Your task is to reproduce word for word the lines running from the line containing "Recreate this scene" to the line containing "CR = np.array([[CM[i][j]", inclusive. Nothing else belongs in the answer.
++++++++++
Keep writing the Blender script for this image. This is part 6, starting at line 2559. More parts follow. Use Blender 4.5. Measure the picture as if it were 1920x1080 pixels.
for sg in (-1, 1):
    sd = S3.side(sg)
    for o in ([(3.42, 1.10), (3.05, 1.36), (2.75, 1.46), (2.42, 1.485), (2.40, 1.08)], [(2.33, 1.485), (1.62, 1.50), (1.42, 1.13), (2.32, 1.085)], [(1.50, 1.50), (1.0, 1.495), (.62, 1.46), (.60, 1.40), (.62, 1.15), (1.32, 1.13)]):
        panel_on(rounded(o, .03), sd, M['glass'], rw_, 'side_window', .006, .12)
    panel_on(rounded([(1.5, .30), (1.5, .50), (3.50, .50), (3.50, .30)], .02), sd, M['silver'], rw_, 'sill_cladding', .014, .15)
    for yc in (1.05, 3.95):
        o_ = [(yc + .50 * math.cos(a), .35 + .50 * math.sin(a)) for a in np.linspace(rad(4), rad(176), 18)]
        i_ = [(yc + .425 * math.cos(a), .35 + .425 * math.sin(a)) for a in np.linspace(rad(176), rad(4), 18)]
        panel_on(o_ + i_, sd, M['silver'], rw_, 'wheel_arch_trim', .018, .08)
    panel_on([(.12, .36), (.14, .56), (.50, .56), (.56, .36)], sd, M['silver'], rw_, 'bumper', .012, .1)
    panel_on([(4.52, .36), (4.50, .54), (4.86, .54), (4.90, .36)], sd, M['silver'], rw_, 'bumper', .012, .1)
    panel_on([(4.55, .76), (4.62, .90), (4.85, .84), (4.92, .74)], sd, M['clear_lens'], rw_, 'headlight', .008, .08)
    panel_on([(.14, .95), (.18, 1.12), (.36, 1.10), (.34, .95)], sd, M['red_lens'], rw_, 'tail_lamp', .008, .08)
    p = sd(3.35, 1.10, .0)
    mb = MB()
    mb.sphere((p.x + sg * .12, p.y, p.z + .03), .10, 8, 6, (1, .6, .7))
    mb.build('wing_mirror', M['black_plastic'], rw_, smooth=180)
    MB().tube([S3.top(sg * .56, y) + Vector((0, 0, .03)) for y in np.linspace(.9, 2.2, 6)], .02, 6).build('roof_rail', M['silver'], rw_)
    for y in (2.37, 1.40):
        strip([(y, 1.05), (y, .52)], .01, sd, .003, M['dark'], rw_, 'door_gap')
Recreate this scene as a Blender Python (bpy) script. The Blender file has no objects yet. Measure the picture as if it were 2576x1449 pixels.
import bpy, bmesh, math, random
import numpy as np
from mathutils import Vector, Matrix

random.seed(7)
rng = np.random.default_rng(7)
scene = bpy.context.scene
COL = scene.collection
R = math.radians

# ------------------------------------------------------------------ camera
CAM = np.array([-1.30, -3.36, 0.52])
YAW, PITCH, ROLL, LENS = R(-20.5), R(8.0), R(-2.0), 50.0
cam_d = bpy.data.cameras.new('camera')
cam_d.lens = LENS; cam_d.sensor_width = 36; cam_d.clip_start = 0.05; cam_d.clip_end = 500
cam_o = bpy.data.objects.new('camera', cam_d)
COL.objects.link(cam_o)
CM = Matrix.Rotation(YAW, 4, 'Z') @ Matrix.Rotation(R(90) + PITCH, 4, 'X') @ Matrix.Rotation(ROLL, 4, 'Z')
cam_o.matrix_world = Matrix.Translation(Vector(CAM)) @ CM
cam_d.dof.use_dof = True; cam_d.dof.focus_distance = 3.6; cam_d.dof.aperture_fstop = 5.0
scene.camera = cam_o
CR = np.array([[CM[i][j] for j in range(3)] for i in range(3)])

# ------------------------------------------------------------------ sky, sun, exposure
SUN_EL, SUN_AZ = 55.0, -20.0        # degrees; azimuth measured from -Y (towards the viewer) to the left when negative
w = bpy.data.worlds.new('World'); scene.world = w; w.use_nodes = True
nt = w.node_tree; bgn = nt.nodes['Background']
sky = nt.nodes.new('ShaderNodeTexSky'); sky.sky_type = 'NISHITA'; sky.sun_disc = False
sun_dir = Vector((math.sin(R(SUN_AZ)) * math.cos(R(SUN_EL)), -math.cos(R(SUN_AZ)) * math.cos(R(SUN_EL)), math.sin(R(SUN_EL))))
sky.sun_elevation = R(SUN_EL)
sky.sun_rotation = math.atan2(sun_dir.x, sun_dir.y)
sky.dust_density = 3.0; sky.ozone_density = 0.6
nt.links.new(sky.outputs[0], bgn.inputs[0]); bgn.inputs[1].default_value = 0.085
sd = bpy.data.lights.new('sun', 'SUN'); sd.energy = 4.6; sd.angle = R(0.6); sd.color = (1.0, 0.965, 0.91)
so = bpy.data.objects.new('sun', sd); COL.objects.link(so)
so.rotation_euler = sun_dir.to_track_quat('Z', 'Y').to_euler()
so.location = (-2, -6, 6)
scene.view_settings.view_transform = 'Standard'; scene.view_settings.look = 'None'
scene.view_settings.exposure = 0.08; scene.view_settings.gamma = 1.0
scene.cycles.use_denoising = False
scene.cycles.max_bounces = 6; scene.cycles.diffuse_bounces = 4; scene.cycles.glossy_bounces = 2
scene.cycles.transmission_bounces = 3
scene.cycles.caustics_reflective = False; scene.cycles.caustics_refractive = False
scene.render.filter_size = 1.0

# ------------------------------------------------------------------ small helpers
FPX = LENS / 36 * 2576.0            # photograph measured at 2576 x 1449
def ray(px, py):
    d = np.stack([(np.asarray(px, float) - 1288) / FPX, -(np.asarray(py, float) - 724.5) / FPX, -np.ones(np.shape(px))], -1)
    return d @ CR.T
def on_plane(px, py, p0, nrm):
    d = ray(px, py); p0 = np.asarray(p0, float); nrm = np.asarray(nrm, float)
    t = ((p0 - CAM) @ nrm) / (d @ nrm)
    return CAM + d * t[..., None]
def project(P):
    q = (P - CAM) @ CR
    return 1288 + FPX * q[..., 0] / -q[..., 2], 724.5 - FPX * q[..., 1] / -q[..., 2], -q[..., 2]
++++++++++
**WORKED ANSWER:**
Recreate this scene as a Blender Python (bpy) script. The Blender file has no objects yet. Measure the picture as if it were 2576x1449 pixels.
import bpy, bmesh, math, random
import numpy as np
from mathutils import Vector, Matrix

random.seed(7)
rng = np.random.default_rng(7)
scene = bpy.context.scene
COL = scene.collection
R = math.radians

# ------------------------------------------------------------------ camera
CAM = np.array([-1.30, -3.36, 0.52])
YAW, PITCH, ROLL, LENS = R(-20.5), R(8.0), R(-2.0), 50.0
cam_d = bpy.data.cameras.new('camera')
cam_d.lens = LENS; cam_d.sensor_width = 36; cam_d.clip_start = 0.05; cam_d.clip_end = 500
cam_o = bpy.data.objects.new('camera', cam_d)
COL.objects.link(cam_o)
CM = Matrix.Rotation(YAW, 4, 'Z') @ Matrix.Rotation(R(90) + PITCH, 4, 'X') @ Matrix.Rotation(ROLL, 4, 'Z')
cam_o.matrix_world = Matrix.Translation(Vector(CAM)) @ CM
cam_d.dof.use_dof = True; cam_d.dof.focus_distance = 3.6; cam_d.dof.aperture_fstop = 5.0
scene.camera = cam_o
CR = np.array([[CM[i][j] for j in range(3)] for i in range(3)])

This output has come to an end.